When I first started working at America in July 2015, I dove into our website analytics as part of my work on digital strategy. An article headlined “Top Ten Takeaways from ‘Laudato Si’’” was consistently near the top of the results.
Pope Francis had issued “Laudato Si’,” his encyclical on “care for our common home,” on June 18, 2015, and people were definitely paying attention.
One of the novelties of the encyclical was its title, preserving its opening quote from St. Francis’ “Canticle of the Creatures” in medieval Italian, rather than the usual few words from the beginning of the official Latin text. “Laudato Si’, mi’ Signore”: “Praise be to you, my Lord, through our Sister, Mother Earth,” St. Francis writes in the canticle.
(Nine years later, I still have to squint to make sure the punctuation at the end of the encyclical’s title adds up correctly. Say a prayer for all the proofreaders who have to check apostrophes inside single quotes inside double quotes.)
Of course, more than for its title, people were paying attention because Pope Francis was making climate change a central issue in the church’s social teaching. The encyclical captured the world’s attention during the preparations for 2015’s Paris Agreement, which aimed to hold global warming to a limit of 2 degrees Celsius above pre-industrial averages.
Are we still paying attention?
Perhaps more than ever we are aware of the threat of climate change. Alongside the other catastrophes in the headlines, “extreme weather” has become a distressingly common phenomenon, to the point where the idea of the “hundred-year storm” is not just a misnomer but a marker of how the climate is changing much more quickly than our behavior or policies are. For the first time, our global average temperature over a year has exceeded 1.5 degrees of warming.
But are we still paying attention to “Laudato Si’,” or to Pope Francis’ most recent intervention on the environment, his apostolic exhortation “Laudate Deum,” issued in October 2023? In that update, eight years after “Laudato Si’,” Francis warned starkly that “our responses have not been adequate, while the world in which we live is collapsing and may be nearing the breaking point.”
This question was taken up at a recent conference of bishops, theologians, environmental leaders and journalists, held in San Diego, that I attended. The third iteration of “The Way Forward” conference, sponsored by a consortium of Catholic universities, focused on the reception of Pope Francis’ teaching on the environment by the church in the United States.
Especially given that “Laduate Deum” had closed by pointing out that American greenhouse gas emissions, measured per capita, are double China’s and seven times the average of the poorest countries, the question was stark. Certainly, no one showed up at the conference saying that the church in the United States has received “Laudato Si’” as well as we need to.
I wish I could say that the conference identified a clear solution. Instead, our discussions recognized that the challenge of ecological conversion—a phrase St. John Paul II used as far back as 2001—was interwoven with many other ecclesial challenges as well.

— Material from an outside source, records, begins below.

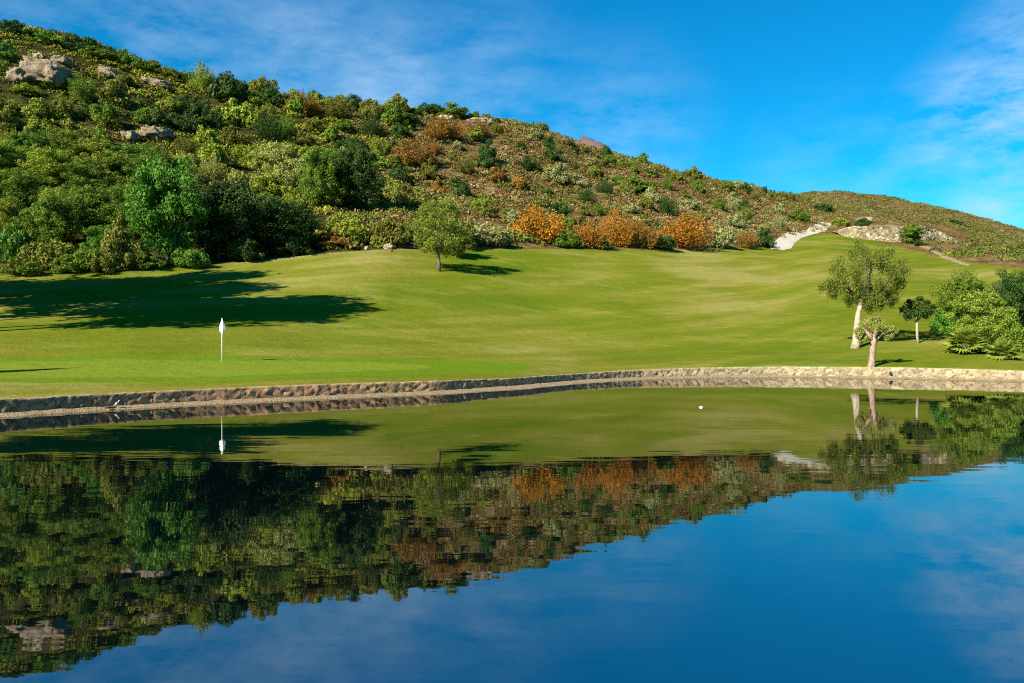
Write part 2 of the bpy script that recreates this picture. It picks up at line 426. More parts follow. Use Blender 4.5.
for j in range(NV + 4):
    for i in range(len(ss)):
        top = PZ[i] + 0.02 * mnoise.noise((ss[i] * 1.3, 0, 0)) + 0.012 * mnoise.noise((ss[i] * 6, 5, 0))
        if j <= NV:
            z = -0.35 + (top + 0.35) * j / NV
            e, cp = stone(ss[i], z); h = 0.5 + 0.5 * mnoise.noise((cp.x * 7.1, cp.y * 5.3, cp.z))
            off = (min(e, 0.10) / 0.10) ** 0.6 * (0.022 + 0.034 * h) + 0.008 * mnoise.noise((ss[i] * 9, z * 9, 0))
            off += ((ss[i] - cp.x / 2.7) * mnoise.noise((cp.x * 3.7, cp.y * 4.1, 6)) * 0.55 + (z - cp.y / 5.2) * mnoise.noise((cp.x * 4.7, cp.y * 2.1, 16)) * 0.55) * (1 if j < NV - 2 else (0.5 if j < NV else 0.15))
            sh = 0.42 + 1.05 * h
            if e < 0.06: sh *= 0.45
            tint.append((sh, 0.5 + 0.5 * mnoise.noise((cp.y * 3.1, cp.x * 3.3, 9)), e))
        else:
            q = (0.0, 0.13, 0.34)[j - NV - 1]; off = -q; z = top + 0.012 * (1 if q else 0.5) - (0.03 if q > .3 else 0)
            tint.append((1.0 + 0.3 * mnoise.noise((ss[i] * 3, q * 9, 0)), 0.5, 0.5))
        rows.append((PX[i] + nx[i] * off, PY[i] + ny[i] * off, z))
tint = np.array(tint); tint = np.concatenate([tint, np.ones((len(tint), 1))], 1)
def wall_mat():
    m = bpy.data.materials.new('rubble_masonry'); t = nt(m); out = N(t, 'ShaderNodeOutputMaterial')
    a = attr(t, 'tint'); sp = N(t, 'ShaderNodeSeparateColor'); L(t, a.outputs['Color'], sp.inputs[0])
    g = N(t, 'ShaderNodeNewGeometry').outputs['Position']
    n1 = noise_tex(t, g, 9, 5, 0.65); n2 = noise_tex(t, g, 0.5, 3)
    sx = N(t, 'ShaderNodeSeparateXYZ'); L(t, g, sx.inputs[0])
    xf = mth(t, 'MULTIPLY_ADD', sx.outputs[0], 0.05, 0.35, clamp=True)     # paler to the right: shaded and sunlit stretches put into the stone colour
    c0 = mixc(t, xf, (0.30, 0.160, 0.075), (0.30, 0.225, 0.12)); c1 = mixc(t, xf, (0.50, 0.32, 0.16), (0.50, 0.44, 0.28))
    c = mixc(t, sp.outputs[1], c0, c1)
    c = mixc(t, mth(t, 'MULTIPLY_ADD', n1, 1.4, -0.35, clamp=True), mixc(t, 0.4, c, (0.16, 0.11, 0.07)), c)
    mul = mixc(t, 1.0, c, (1, 1, 1), 'MULTIPLY')
    hs = N(t, 'ShaderNodeHueSaturation'); L(t, mul, hs.inputs['Color']); L(t, sp.outputs[0], hs.inputs['Value'])
    foot_tone = mth(t, 'MULTIPLY_ADD', sx.outputs[2], -7.0, 1.25, clamp=True)   # darker brown towards the foot
    c = mixc(t, mth(t, 'MULTIPLY', foot_tone, mth(t, 'MULTIPLY_ADD', n2, 1.0, 0.1, clamp=True)), hs.outputs[0], mixc(t, 0.5, hs.outputs[0], (0.10, 0.08, 0.03)))
    p = N(t, 'ShaderNodeBsdfPrincipled'); L(t, c, p.inputs['Base Color']); p.inputs['Roughness'].default_value = 0.85
    L(t, bump(t, n1, 0.7, 0.03), p.inputs['Normal'])
    L(t, p.outputs[0], out.inputs[0]); return m
wall = empty('stone_wall', (0, 40, 0))
tag(wall, 'low rubble stone retaining wall curving along the far edge of the pond', 'wall')
wme = mesh_np('masonry', np.array(rows) - np.array([0, 40, 0]), grid_faces(NV + 4, len(ss)), {'tint': ('FLOAT_COLOR', tint)}, smooth=False)
link('masonry', wme, wall_mat(), wall)
# drain pipe through the right part of the wall
i0 = int(np.argmin(np.abs(HX + F * PX / np.maximum(PY, 1) - 891)))
tb = Tubes(); c0 = Vector((PX[i0], PY[i0] - 40, 0.30)); nn = Vector((nx[i0], ny[i0], 0))
for k in range(16):
    pass
ro, ri = 0.085, 0.07
ring_v = []; ring_f = []; sidev = Vector((tx[i0], ty[i0], 0)); upv = Vector((0, 0, 1))
for rr_, dd in ((ro, -0.1), (ro, 0.17), (ri, 0.17), (ri, 0.10), (0.0, 0.10)):
    for k in range(16):
        a = 2 * math.pi * k / 16; q = c0 + nn * dd + sidev * math.cos(a) * rr_ + upv * math.sin(a) * rr_
        ring_v.append(tuple(q))
link('drain_pipe', mesh_np('drain_pipe', ring_v, grid_faces(5, 16, wrap=True)[:, ::-1]), plain('black_pipe', (0.015, 0.014, 0.013), 0.7), wall)  # black disc closes the pipe, standing for the dark inside of the hole

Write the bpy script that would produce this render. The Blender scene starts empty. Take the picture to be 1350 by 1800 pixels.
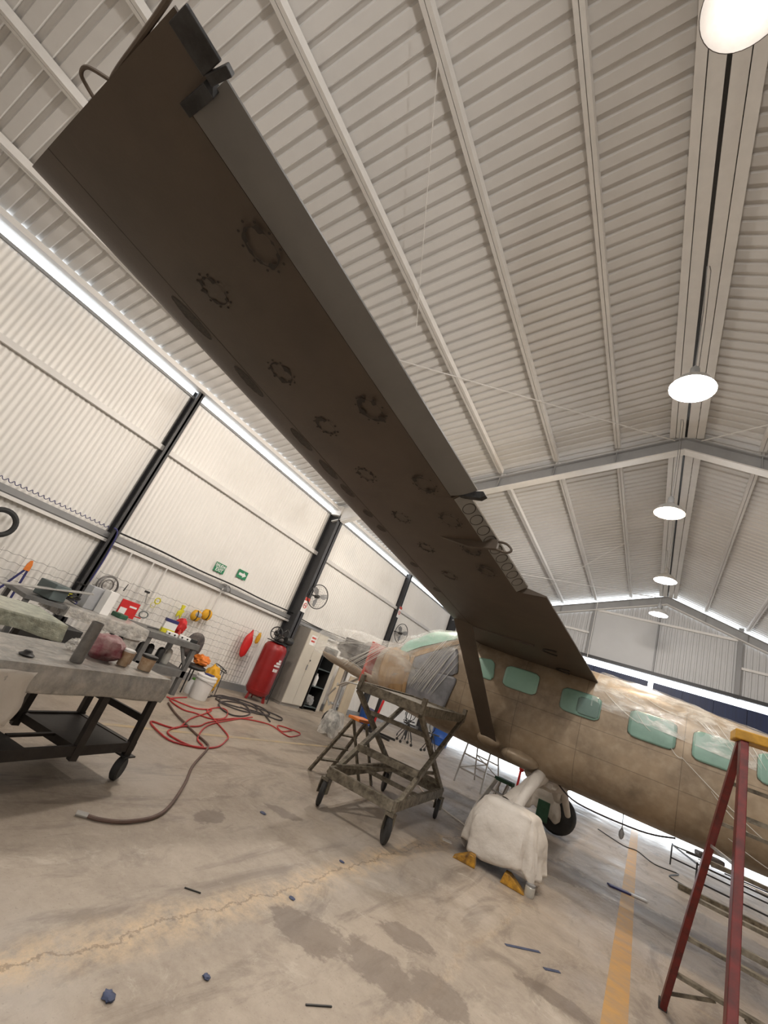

At the conference, we heard Catholics from Latin America tell us that in the Amazon region, “Laudato Si’” has sparked a restructuring of the way dioceses and national churches cooperate together in order to address issues that are not defined by borders. We heard that at the continental phase of synodal meetings in Oceania, climate change was a main issue, because for those living on islands, sea level rise is a present, existential question. And we were reminded frequently that young people see inaction on climate change as a mark of hypocrisy and a source of despair, an environmental and spiritual crisis simultaneously.
Are we paying attention?
In this issue, as we mark the 115th anniversary of America, we are reprinting (as the “Last Take”) an essay from Dorothy Day, first published 90 years ago, written as a letter to an agnostic who had objected that Christianity’s attention to conversion from sin and wrestling with “the shadow of death” was morbid. She responded that if our souls are not in a healthy state, then “of course we feel morbid,” and that prayer was precisely the exercise needed for our healing.
I returned from the conference convinced that a prayerful re-engagement with “Laudato Si’,” including an honest appraisal of our own resistance to it, is a spiritual exercise the church in the United States needs. Part of our inability—or refusal—to respond to climate change is the temptation to despair of the inadequacy of anything we can do individually or even nationally in the face of a global crisis. The answer to despair is not just better action and policy, but deeper hope: a recognition that we have been called by God to solidarity with one another and with all of creation. That is a call for the church both to hear and to proclaim.